TASK TO CARRY OUT — Check every line of the entries below for the word "picture", and copy the ones that have it.

GIVEN ENTRIES —
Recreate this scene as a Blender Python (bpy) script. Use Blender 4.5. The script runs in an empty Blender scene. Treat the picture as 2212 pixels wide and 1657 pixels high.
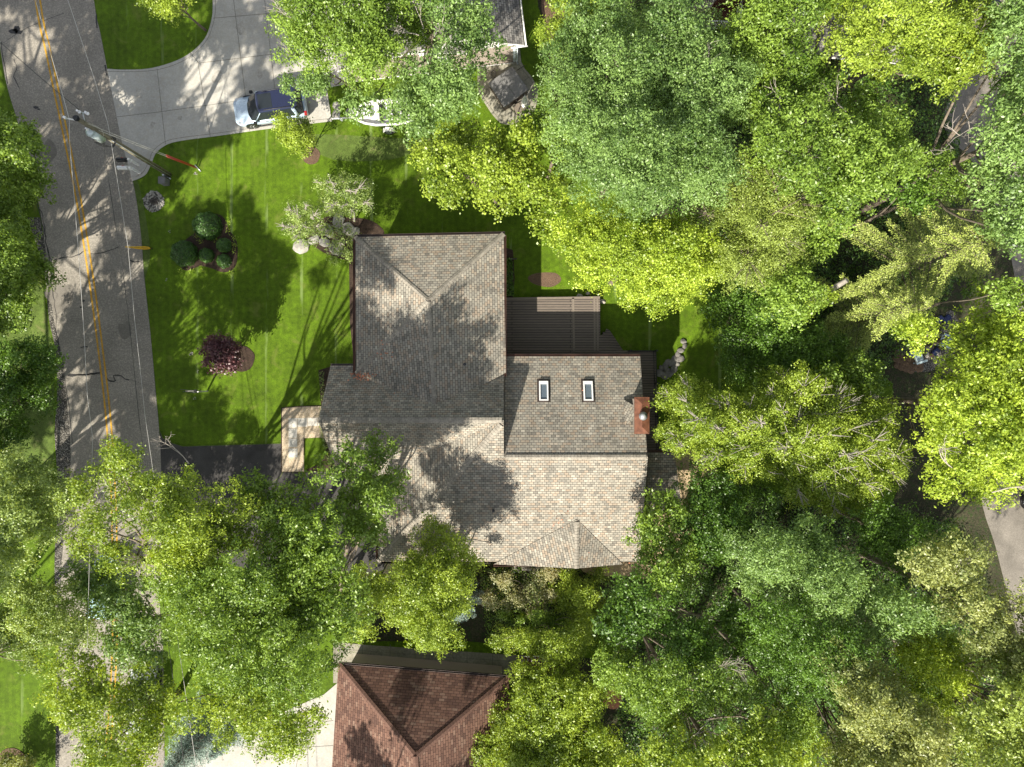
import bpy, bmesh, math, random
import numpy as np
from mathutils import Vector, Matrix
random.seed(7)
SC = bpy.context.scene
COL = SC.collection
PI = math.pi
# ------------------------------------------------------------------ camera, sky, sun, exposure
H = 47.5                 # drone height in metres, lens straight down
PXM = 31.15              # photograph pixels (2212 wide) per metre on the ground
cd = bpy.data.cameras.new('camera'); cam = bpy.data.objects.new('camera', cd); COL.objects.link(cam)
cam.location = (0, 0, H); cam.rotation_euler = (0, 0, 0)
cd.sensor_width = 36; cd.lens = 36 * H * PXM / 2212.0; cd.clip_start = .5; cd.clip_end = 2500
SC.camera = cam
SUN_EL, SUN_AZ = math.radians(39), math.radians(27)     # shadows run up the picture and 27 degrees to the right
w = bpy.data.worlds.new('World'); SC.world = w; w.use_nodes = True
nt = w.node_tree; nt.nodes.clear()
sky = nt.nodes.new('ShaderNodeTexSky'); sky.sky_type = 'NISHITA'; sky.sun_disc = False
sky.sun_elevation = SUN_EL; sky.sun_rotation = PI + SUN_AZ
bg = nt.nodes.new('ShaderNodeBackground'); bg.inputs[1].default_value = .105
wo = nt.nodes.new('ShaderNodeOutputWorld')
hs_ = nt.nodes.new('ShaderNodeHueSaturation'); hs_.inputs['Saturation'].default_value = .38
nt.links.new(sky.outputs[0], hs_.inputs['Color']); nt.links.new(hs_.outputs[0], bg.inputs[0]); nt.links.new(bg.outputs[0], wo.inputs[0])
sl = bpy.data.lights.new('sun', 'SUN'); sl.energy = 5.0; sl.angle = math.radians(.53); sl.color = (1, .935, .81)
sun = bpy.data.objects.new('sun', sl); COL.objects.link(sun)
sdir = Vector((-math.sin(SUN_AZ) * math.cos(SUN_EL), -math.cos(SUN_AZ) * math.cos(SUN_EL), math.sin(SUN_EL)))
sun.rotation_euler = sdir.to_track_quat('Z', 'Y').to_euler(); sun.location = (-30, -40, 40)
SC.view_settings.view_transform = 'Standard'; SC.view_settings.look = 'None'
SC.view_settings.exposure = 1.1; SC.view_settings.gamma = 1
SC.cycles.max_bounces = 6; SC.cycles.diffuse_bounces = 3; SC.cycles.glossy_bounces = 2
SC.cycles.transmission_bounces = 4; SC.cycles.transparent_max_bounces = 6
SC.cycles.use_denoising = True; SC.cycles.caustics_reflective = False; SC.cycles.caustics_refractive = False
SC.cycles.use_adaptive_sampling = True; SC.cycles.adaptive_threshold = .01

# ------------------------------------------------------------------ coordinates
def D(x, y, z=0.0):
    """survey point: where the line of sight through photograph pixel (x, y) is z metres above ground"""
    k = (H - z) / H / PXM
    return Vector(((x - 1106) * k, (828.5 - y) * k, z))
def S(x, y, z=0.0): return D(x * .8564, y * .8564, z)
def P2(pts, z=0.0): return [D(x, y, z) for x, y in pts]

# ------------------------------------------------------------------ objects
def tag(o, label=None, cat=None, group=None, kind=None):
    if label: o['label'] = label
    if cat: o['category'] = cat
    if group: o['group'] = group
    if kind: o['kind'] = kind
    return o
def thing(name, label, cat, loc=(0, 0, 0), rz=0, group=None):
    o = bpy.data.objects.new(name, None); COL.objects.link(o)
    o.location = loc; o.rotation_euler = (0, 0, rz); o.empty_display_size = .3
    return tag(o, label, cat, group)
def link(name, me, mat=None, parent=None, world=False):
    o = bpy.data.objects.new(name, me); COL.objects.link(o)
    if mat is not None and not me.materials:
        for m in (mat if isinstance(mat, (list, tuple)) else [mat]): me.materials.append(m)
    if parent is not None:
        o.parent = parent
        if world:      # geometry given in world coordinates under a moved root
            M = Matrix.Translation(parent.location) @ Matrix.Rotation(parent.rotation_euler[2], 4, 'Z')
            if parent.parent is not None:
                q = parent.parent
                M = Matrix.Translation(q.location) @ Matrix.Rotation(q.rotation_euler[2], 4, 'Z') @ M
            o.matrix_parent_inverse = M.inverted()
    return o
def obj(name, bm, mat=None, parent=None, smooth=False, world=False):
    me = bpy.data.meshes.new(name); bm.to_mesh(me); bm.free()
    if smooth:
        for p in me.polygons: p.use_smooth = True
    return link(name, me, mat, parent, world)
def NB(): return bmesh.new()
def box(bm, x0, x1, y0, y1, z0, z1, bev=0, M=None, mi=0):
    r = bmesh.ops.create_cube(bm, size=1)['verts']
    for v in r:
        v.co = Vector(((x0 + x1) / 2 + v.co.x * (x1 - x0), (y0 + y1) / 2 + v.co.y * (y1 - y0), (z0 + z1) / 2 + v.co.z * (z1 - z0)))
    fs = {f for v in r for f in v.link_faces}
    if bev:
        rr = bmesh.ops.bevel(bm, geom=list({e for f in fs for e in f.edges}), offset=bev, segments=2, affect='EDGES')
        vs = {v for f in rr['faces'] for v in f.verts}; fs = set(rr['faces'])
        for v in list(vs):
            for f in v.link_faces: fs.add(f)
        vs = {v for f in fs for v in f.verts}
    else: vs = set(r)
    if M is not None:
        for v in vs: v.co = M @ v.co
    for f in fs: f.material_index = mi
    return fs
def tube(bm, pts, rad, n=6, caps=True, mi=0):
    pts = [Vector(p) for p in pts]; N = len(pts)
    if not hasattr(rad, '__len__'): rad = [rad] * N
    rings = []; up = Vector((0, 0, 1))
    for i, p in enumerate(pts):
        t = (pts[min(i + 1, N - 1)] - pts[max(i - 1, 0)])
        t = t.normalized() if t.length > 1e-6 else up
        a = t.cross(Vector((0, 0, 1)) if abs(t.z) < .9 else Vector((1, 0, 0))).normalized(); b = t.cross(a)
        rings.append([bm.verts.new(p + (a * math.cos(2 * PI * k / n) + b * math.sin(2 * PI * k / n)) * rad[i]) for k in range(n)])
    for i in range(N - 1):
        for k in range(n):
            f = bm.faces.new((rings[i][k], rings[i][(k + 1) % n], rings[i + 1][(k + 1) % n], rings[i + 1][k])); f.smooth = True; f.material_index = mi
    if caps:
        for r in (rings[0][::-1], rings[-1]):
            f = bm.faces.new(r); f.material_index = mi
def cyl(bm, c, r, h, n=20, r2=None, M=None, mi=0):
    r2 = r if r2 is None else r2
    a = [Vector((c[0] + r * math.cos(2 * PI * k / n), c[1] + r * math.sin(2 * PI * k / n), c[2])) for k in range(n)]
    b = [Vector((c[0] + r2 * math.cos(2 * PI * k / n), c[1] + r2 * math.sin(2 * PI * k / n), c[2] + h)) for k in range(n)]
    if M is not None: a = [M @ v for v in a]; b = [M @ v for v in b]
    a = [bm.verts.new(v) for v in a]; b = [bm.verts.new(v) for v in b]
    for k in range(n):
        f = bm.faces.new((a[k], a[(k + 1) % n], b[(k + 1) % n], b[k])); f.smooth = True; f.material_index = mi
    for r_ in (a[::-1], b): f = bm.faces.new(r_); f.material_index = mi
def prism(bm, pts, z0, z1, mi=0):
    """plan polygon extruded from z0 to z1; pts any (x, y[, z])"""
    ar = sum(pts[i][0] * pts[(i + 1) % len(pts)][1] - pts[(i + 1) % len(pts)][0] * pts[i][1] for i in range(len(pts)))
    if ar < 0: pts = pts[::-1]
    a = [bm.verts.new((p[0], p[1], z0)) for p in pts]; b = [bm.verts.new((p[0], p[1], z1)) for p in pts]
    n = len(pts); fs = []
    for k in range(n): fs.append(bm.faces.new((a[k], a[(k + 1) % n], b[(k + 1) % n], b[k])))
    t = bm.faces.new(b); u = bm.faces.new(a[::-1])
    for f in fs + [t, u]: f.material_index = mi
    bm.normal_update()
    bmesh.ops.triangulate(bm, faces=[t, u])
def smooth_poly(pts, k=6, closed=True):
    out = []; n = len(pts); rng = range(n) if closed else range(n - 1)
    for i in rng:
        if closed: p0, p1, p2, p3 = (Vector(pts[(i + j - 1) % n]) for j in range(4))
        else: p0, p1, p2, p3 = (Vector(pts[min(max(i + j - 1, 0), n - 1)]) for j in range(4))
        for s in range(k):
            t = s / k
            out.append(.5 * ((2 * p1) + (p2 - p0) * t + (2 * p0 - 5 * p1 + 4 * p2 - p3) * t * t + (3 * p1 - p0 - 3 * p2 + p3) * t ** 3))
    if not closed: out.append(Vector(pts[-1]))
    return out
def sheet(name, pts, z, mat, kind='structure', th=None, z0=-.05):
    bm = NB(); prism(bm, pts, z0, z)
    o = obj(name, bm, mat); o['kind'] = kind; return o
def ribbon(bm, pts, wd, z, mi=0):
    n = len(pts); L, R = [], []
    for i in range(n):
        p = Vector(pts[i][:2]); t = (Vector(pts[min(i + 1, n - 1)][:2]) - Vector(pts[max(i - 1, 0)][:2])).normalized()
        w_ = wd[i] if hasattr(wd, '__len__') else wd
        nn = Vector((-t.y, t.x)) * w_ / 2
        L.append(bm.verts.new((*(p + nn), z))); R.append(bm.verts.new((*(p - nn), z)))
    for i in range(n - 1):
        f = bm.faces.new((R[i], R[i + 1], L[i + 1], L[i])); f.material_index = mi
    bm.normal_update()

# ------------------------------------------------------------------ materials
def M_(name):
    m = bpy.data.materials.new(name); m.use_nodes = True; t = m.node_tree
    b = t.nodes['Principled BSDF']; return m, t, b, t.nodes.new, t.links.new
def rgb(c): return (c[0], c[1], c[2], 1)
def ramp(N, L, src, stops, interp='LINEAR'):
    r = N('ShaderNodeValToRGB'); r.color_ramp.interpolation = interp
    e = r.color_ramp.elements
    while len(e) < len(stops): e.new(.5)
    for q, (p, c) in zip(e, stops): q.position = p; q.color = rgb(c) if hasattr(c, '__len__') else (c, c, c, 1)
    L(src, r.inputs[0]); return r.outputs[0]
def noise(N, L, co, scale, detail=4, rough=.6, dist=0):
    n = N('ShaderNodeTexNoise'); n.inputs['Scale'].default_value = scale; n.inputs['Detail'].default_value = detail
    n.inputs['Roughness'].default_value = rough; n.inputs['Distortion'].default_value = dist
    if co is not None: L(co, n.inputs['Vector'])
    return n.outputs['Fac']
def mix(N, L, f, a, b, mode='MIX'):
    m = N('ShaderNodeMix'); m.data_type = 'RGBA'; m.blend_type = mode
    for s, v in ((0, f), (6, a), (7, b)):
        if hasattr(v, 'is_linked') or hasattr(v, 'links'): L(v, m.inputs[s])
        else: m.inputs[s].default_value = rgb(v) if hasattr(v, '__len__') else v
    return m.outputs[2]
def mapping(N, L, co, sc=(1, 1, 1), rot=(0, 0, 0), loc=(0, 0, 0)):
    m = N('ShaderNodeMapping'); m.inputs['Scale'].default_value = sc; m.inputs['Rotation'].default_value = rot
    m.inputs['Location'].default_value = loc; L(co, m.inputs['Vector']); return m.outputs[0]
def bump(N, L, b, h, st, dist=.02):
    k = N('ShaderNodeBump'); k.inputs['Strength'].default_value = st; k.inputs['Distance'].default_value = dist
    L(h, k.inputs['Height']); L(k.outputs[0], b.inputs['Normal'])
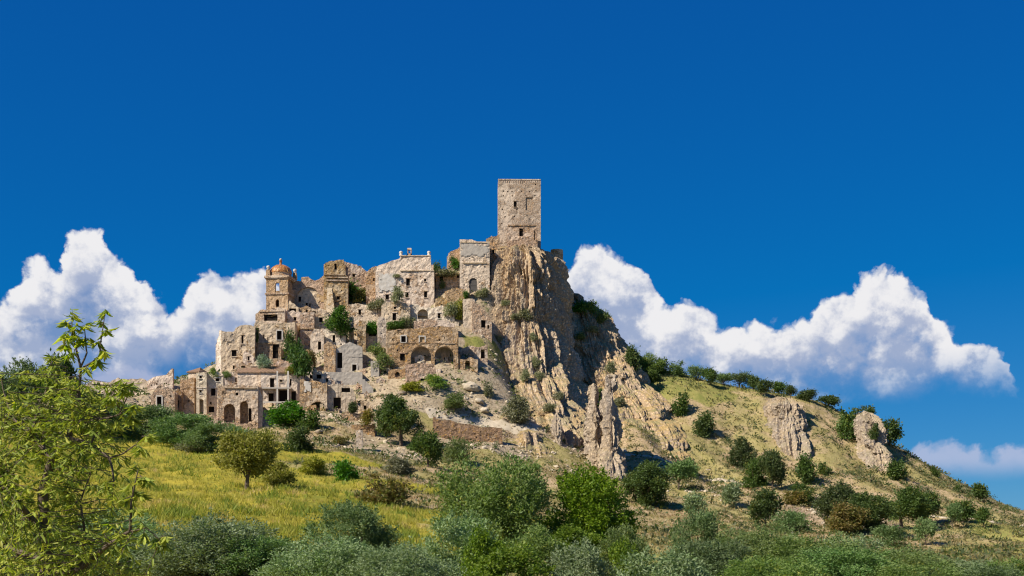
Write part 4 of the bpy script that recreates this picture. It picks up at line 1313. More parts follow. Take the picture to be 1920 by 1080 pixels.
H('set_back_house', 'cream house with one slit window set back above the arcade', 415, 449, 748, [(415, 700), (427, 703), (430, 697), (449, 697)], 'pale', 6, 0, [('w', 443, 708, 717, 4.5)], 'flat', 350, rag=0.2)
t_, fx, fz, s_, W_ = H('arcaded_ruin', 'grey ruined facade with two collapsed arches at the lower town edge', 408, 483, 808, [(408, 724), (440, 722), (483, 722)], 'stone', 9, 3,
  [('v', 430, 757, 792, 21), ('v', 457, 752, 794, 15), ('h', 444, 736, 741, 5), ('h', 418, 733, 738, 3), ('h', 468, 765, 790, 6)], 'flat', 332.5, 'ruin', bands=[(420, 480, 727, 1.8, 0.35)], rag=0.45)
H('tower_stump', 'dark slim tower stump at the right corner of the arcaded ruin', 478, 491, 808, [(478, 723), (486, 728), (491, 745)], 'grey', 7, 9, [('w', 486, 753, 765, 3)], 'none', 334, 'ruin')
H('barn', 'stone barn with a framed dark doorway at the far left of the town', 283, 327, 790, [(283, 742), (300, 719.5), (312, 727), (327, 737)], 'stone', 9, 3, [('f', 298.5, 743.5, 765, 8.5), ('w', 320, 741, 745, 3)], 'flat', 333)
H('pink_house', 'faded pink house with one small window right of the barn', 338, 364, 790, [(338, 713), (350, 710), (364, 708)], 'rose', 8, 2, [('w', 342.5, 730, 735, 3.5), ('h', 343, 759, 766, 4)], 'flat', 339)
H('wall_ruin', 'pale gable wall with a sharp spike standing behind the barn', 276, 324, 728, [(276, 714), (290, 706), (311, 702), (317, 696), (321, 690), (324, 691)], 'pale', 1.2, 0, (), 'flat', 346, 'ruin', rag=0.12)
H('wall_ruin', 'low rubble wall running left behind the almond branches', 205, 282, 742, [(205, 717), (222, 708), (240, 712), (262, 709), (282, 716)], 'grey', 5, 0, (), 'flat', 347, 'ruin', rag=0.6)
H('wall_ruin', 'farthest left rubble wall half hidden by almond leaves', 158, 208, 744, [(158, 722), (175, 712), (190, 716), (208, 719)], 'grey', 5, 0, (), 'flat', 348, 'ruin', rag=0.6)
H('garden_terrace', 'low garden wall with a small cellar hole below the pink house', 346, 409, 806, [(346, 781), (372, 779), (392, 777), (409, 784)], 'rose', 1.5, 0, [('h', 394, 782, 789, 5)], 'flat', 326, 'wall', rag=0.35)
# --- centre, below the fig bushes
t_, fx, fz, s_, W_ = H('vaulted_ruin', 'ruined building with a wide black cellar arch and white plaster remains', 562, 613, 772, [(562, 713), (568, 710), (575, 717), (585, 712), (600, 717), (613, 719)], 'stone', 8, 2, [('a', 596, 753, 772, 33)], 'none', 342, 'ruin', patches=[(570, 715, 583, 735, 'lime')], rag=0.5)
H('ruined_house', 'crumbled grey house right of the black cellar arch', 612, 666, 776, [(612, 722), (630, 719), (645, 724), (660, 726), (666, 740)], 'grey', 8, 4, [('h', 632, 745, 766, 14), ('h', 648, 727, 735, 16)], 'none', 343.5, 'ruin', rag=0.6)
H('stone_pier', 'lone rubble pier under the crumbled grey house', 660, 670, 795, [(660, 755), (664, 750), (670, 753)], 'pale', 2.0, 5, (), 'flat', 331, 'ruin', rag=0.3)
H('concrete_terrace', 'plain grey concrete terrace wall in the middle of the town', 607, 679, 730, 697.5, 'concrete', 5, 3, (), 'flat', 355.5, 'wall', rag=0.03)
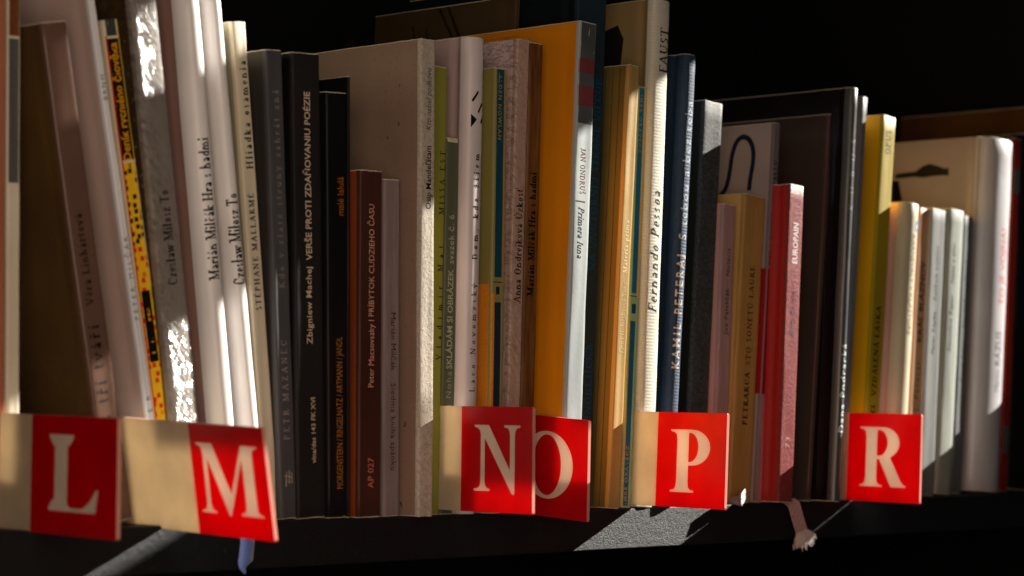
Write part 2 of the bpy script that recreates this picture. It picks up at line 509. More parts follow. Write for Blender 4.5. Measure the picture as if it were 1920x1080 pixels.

RESPONSE —
Recreate this scene as a Blender Python (bpy) script. Use Blender 4.5. The script runs in an empty Blender scene. Treat the picture as 2212 pixels wide and 1657 pixels high.
SUN_EL, SUN_AZ = math.radians(39), math.radians(27)     # shadows run up the picture and 27 degrees to the right
Write part 4 of the bpy script that recreates this picture. It picks up at line 1313. More parts follow. Take the picture to be 1920 by 1080 pixels.
Write part 2 of the bpy script that recreates this picture. It picks up at line 509. More parts follow. Write for Blender 4.5. Measure the picture as if it were 1920x1080 pixels.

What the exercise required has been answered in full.